• EXERCISE DETAILS
Can the data below be echoed back word for word?

....................

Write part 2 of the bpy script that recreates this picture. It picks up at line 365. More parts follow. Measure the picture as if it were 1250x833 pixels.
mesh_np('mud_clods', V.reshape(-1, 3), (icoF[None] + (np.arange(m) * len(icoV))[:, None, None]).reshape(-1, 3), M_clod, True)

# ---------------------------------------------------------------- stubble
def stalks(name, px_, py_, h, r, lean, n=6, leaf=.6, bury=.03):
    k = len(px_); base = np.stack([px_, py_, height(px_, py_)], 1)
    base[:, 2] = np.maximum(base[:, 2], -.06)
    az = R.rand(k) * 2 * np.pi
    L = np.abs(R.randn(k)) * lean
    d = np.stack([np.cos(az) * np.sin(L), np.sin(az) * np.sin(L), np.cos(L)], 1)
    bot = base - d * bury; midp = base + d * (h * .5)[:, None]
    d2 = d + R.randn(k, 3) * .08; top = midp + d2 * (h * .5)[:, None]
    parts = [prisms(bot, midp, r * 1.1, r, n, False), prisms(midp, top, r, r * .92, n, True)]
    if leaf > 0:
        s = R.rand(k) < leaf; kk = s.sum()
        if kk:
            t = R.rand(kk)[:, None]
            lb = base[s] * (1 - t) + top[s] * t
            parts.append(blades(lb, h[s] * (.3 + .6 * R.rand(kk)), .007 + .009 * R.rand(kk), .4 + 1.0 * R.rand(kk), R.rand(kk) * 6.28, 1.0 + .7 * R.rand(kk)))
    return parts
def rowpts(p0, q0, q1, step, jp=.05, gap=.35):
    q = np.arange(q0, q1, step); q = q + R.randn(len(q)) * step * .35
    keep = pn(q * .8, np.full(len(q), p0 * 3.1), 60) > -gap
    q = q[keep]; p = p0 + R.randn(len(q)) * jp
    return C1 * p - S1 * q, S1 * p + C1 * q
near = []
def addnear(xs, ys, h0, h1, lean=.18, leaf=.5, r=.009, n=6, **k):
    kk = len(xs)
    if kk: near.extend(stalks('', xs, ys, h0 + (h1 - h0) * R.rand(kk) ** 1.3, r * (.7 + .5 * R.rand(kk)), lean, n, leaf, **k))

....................

• SOLUTION TO THIS EXERCISE
Write part 2 of the bpy script that recreates this picture. It picks up at line 365. More parts follow. Measure the picture as if it were 1250x833 pixels.
mesh_np('mud_clods', V.reshape(-1, 3), (icoF[None] + (np.arange(m) * len(icoV))[:, None, None]).reshape(-1, 3), M_clod, True)

# ---------------------------------------------------------------- stubble
def stalks(name, px_, py_, h, r, lean, n=6, leaf=.6, bury=.03):
    k = len(px_); base = np.stack([px_, py_, height(px_, py_)], 1)
    base[:, 2] = np.maximum(base[:, 2], -.06)
    az = R.rand(k) * 2 * np.pi
    L = np.abs(R.randn(k)) * lean
    d = np.stack([np.cos(az) * np.sin(L), np.sin(az) * np.sin(L), np.cos(L)], 1)
    bot = base - d * bury; midp = base + d * (h * .5)[:, None]
    d2 = d + R.randn(k, 3) * .08; top = midp + d2 * (h * .5)[:, None]
    parts = [prisms(bot, midp, r * 1.1, r, n, False), prisms(midp, top, r, r * .92, n, True)]
    if leaf > 0:
        s = R.rand(k) < leaf; kk = s.sum()
        if kk:
            t = R.rand(kk)[:, None]
            lb = base[s] * (1 - t) + top[s] * t
            parts.append(blades(lb, h[s] * (.3 + .6 * R.rand(kk)), .007 + .009 * R.rand(kk), .4 + 1.0 * R.rand(kk), R.rand(kk) * 6.28, 1.0 + .7 * R.rand(kk)))
    return parts
def rowpts(p0, q0, q1, step, jp=.05, gap=.35):
    q = np.arange(q0, q1, step); q = q + R.randn(len(q)) * step * .35
    keep = pn(q * .8, np.full(len(q), p0 * 3.1), 60) > -gap
    q = q[keep]; p = p0 + R.randn(len(q)) * jp
    return C1 * p - S1 * q, S1 * p + C1 * q
near = []
def addnear(xs, ys, h0, h1, lean=.18, leaf=.5, r=.009, n=6, **k):
    kk = len(xs)
    if kk: near.extend(stalks('', xs, ys, h0 + (h1 - h0) * R.rand(kk) ** 1.3, r * (.7 + .5 * R.rand(kk)), lean, n, leaf, **k))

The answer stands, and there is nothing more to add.